_Information provided_:

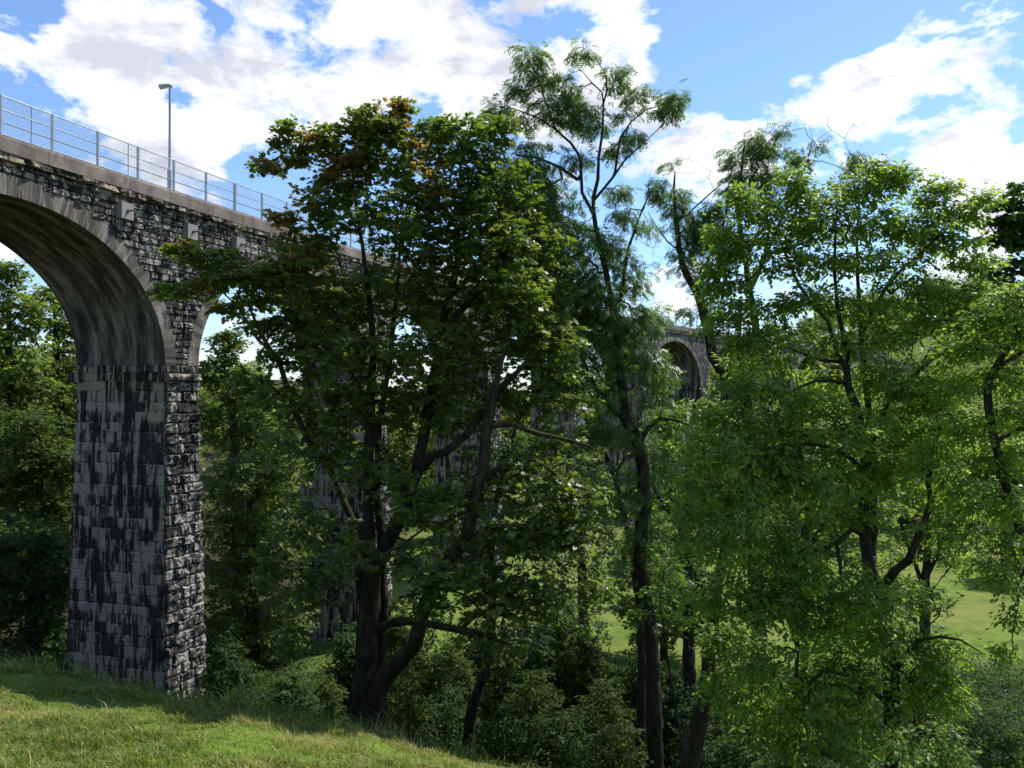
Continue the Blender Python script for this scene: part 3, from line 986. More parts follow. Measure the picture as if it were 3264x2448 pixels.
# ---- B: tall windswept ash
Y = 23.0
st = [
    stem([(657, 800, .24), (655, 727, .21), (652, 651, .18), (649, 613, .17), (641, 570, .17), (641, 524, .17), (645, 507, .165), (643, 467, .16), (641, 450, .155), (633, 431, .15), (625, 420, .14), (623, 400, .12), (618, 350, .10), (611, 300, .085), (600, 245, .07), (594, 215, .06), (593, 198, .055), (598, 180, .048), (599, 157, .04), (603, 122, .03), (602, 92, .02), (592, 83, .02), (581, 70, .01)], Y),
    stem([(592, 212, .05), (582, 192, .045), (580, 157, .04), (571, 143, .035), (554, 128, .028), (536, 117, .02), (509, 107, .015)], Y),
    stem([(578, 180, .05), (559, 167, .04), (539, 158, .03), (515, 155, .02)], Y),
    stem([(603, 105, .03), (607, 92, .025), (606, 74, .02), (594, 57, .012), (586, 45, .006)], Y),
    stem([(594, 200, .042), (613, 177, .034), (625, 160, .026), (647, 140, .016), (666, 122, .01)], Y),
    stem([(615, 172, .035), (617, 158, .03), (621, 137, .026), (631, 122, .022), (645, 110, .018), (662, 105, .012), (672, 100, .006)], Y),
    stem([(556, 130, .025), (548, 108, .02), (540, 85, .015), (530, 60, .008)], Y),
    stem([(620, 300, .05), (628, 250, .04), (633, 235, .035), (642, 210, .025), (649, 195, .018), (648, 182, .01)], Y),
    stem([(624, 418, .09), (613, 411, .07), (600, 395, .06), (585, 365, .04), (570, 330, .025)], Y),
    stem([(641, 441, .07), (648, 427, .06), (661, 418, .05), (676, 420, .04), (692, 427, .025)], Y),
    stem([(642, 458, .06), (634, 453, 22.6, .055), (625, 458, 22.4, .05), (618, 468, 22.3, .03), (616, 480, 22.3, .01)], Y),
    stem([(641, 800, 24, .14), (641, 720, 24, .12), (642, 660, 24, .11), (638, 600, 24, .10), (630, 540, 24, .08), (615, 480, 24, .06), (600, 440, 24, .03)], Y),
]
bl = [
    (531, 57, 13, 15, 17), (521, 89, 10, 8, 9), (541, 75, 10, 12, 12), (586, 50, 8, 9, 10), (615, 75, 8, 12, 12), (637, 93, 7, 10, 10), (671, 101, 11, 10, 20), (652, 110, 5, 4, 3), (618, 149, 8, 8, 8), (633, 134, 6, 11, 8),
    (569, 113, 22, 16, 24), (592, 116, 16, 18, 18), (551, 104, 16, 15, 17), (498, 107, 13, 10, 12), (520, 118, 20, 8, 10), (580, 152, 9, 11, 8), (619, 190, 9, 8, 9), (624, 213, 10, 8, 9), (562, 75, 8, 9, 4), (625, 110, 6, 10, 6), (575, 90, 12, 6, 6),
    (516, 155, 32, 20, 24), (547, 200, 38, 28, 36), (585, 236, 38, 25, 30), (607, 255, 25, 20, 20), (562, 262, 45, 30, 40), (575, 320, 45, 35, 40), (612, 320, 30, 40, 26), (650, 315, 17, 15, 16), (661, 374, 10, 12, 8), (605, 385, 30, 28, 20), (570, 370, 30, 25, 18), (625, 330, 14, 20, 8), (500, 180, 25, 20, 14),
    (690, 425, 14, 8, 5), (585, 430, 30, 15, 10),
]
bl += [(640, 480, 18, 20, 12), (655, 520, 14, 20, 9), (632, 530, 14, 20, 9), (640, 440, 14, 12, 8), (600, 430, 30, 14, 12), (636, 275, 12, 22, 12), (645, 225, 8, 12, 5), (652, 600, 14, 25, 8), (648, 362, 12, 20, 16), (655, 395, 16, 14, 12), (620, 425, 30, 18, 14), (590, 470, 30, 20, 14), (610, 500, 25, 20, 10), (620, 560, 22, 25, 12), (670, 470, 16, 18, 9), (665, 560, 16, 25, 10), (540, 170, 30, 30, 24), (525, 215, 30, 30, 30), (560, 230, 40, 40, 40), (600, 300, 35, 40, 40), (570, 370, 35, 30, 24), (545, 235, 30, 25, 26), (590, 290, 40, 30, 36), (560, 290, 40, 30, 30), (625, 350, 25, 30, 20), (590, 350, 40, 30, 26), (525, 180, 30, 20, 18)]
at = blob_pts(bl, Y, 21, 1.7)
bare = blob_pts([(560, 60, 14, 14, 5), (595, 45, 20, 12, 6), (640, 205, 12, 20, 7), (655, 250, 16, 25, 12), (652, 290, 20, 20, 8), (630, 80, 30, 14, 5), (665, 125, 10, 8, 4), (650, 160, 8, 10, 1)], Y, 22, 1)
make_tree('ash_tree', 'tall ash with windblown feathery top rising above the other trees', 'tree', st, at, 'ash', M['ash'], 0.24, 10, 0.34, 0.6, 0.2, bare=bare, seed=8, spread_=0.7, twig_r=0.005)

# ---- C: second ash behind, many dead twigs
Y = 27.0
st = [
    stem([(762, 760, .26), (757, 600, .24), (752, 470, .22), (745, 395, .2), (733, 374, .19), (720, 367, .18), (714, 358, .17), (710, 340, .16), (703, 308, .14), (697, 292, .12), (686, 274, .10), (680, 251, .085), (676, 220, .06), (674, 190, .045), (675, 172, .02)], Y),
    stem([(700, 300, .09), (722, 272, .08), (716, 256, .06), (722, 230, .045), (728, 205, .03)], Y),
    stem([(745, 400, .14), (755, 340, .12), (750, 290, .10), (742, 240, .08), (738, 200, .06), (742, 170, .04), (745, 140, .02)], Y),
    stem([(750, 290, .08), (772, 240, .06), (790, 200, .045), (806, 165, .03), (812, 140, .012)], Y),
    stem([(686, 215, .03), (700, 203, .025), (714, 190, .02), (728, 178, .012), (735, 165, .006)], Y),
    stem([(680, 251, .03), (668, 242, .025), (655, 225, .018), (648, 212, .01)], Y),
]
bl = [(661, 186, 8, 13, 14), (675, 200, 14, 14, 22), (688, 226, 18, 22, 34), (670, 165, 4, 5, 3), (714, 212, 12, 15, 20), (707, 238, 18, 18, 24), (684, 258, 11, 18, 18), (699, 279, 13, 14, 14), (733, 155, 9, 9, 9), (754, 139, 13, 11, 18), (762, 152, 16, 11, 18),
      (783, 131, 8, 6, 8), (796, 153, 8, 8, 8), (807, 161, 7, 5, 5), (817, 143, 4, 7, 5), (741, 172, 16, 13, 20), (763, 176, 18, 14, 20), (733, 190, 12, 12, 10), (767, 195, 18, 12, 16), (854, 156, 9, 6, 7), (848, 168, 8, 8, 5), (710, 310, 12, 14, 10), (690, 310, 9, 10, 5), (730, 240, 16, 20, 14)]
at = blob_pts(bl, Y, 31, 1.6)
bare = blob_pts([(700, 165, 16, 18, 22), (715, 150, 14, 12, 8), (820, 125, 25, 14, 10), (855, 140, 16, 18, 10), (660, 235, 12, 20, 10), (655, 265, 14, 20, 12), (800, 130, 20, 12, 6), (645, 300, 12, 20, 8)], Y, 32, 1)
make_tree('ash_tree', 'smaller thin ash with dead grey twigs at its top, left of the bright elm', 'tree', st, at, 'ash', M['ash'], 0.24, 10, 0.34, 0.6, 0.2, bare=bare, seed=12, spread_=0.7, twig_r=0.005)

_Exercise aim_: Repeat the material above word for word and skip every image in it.

_Written solution_:
Continue the Blender Python script for this scene: part 3, from line 986. More parts follow. Measure the picture as if it were 3264x2448 pixels.
# ---- B: tall windswept ash
Y = 23.0
st = [
    stem([(657, 800, .24), (655, 727, .21), (652, 651, .18), (649, 613, .17), (641, 570, .17), (641, 524, .17), (645, 507, .165), (643, 467, .16), (641, 450, .155), (633, 431, .15), (625, 420, .14), (623, 400, .12), (618, 350, .10), (611, 300, .085), (600, 245, .07), (594, 215, .06), (593, 198, .055), (598, 180, .048), (599, 157, .04), (603, 122, .03), (602, 92, .02), (592, 83, .02), (581, 70, .01)], Y),
    stem([(592, 212, .05), (582, 192, .045), (580, 157, .04), (571, 143, .035), (554, 128, .028), (536, 117, .02), (509, 107, .015)], Y),
    stem([(578, 180, .05), (559, 167, .04), (539, 158, .03), (515, 155, .02)], Y),
    stem([(603, 105, .03), (607, 92, .025), (606, 74, .02), (594, 57, .012), (586, 45, .006)], Y),
    stem([(594, 200, .042), (613, 177, .034), (625, 160, .026), (647, 140, .016), (666, 122, .01)], Y),
    stem([(615, 172, .035), (617, 158, .03), (621, 137, .026), (631, 122, .022), (645, 110, .018), (662, 105, .012), (672, 100, .006)], Y),
    stem([(556, 130, .025), (548, 108, .02), (540, 85, .015), (530, 60, .008)], Y),
    stem([(620, 300, .05), (628, 250, .04), (633, 235, .035), (642, 210, .025), (649, 195, .018), (648, 182, .01)], Y),
    stem([(624, 418, .09), (613, 411, .07), (600, 395, .06), (585, 365, .04), (570, 330, .025)], Y),
    stem([(641, 441, .07), (648, 427, .06), (661, 418, .05), (676, 420, .04), (692, 427, .025)], Y),
    stem([(642, 458, .06), (634, 453, 22.6, .055), (625, 458, 22.4, .05), (618, 468, 22.3, .03), (616, 480, 22.3, .01)], Y),
    stem([(641, 800, 24, .14), (641, 720, 24, .12), (642, 660, 24, .11), (638, 600, 24, .10), (630, 540, 24, .08), (615, 480, 24, .06), (600, 440, 24, .03)], Y),
]
bl = [
    (531, 57, 13, 15, 17), (521, 89, 10, 8, 9), (541, 75, 10, 12, 12), (586, 50, 8, 9, 10), (615, 75, 8, 12, 12), (637, 93, 7, 10, 10), (671, 101, 11, 10, 20), (652, 110, 5, 4, 3), (618, 149, 8, 8, 8), (633, 134, 6, 11, 8),
    (569, 113, 22, 16, 24), (592, 116, 16, 18, 18), (551, 104, 16, 15, 17), (498, 107, 13, 10, 12), (520, 118, 20, 8, 10), (580, 152, 9, 11, 8), (619, 190, 9, 8, 9), (624, 213, 10, 8, 9), (562, 75, 8, 9, 4), (625, 110, 6, 10, 6), (575, 90, 12, 6, 6),
    (516, 155, 32, 20, 24), (547, 200, 38, 28, 36), (585, 236, 38, 25, 30), (607, 255, 25, 20, 20), (562, 262, 45, 30, 40), (575, 320, 45, 35, 40), (612, 320, 30, 40, 26), (650, 315, 17, 15, 16), (661, 374, 10, 12, 8), (605, 385, 30, 28, 20), (570, 370, 30, 25, 18), (625, 330, 14, 20, 8), (500, 180, 25, 20, 14),
    (690, 425, 14, 8, 5), (585, 430, 30, 15, 10),
]
bl += [(640, 480, 18, 20, 12), (655, 520, 14, 20, 9), (632, 530, 14, 20, 9), (640, 440, 14, 12, 8), (600, 430, 30, 14, 12), (636, 275, 12, 22, 12), (645, 225, 8, 12, 5), (652, 600, 14, 25, 8), (648, 362, 12, 20, 16), (655, 395, 16, 14, 12), (620, 425, 30, 18, 14), (590, 470, 30, 20, 14), (610, 500, 25, 20, 10), (620, 560, 22, 25, 12), (670, 470, 16, 18, 9), (665, 560, 16, 25, 10), (540, 170, 30, 30, 24), (525, 215, 30, 30, 30), (560, 230, 40, 40, 40), (600, 300, 35, 40, 40), (570, 370, 35, 30, 24), (545, 235, 30, 25, 26), (590, 290, 40, 30, 36), (560, 290, 40, 30, 30), (625, 350, 25, 30, 20), (590, 350, 40, 30, 26), (525, 180, 30, 20, 18)]
at = blob_pts(bl, Y, 21, 1.7)
bare = blob_pts([(560, 60, 14, 14, 5), (595, 45, 20, 12, 6), (640, 205, 12, 20, 7), (655, 250, 16, 25, 12), (652, 290, 20, 20, 8), (630, 80, 30, 14, 5), (665, 125, 10, 8, 4), (650, 160, 8, 10, 1)], Y, 22, 1)
make_tree('ash_tree', 'tall ash with windblown feathery top rising above the other trees', 'tree', st, at, 'ash', M['ash'], 0.24, 10, 0.34, 0.6, 0.2, bare=bare, seed=8, spread_=0.7, twig_r=0.005)

# ---- C: second ash behind, many dead twigs
Y = 27.0
st = [
    stem([(762, 760, .26), (757, 600, .24), (752, 470, .22), (745, 395, .2), (733, 374, .19), (720, 367, .18), (714, 358, .17), (710, 340, .16), (703, 308, .14), (697, 292, .12), (686, 274, .10), (680, 251, .085), (676, 220, .06), (674, 190, .045), (675, 172, .02)], Y),
    stem([(700, 300, .09), (722, 272, .08), (716, 256, .06), (722, 230, .045), (728, 205, .03)], Y),
    stem([(745, 400, .14), (755, 340, .12), (750, 290, .10), (742, 240, .08), (738, 200, .06), (742, 170, .04), (745, 140, .02)], Y),
    stem([(750, 290, .08), (772, 240, .06), (790, 200, .045), (806, 165, .03), (812, 140, .012)], Y),
    stem([(686, 215, .03), (700, 203, .025), (714, 190, .02), (728, 178, .012), (735, 165, .006)], Y),
    stem([(680, 251, .03), (668, 242, .025), (655, 225, .018), (648, 212, .01)], Y),
]
bl = [(661, 186, 8, 13, 14), (675, 200, 14, 14, 22), (688, 226, 18, 22, 34), (670, 165, 4, 5, 3), (714, 212, 12, 15, 20), (707, 238, 18, 18, 24), (684, 258, 11, 18, 18), (699, 279, 13, 14, 14), (733, 155, 9, 9, 9), (754, 139, 13, 11, 18), (762, 152, 16, 11, 18),
      (783, 131, 8, 6, 8), (796, 153, 8, 8, 8), (807, 161, 7, 5, 5), (817, 143, 4, 7, 5), (741, 172, 16, 13, 20), (763, 176, 18, 14, 20), (733, 190, 12, 12, 10), (767, 195, 18, 12, 16), (854, 156, 9, 6, 7), (848, 168, 8, 8, 5), (710, 310, 12, 14, 10), (690, 310, 9, 10, 5), (730, 240, 16, 20, 14)]
at = blob_pts(bl, Y, 31, 1.6)
bare = blob_pts([(700, 165, 16, 18, 22), (715, 150, 14, 12, 8), (820, 125, 25, 14, 10), (855, 140, 16, 18, 10), (660, 235, 12, 20, 10), (655, 265, 14, 20, 12), (800, 130, 20, 12, 6), (645, 300, 12, 20, 8)], Y, 32, 1)
make_tree('ash_tree', 'smaller thin ash with dead grey twigs at its top, left of the bright elm', 'tree', st, at, 'ash', M['ash'], 0.24, 10, 0.34, 0.6, 0.2, bare=bare, seed=12, spread_=0.7, twig_r=0.005)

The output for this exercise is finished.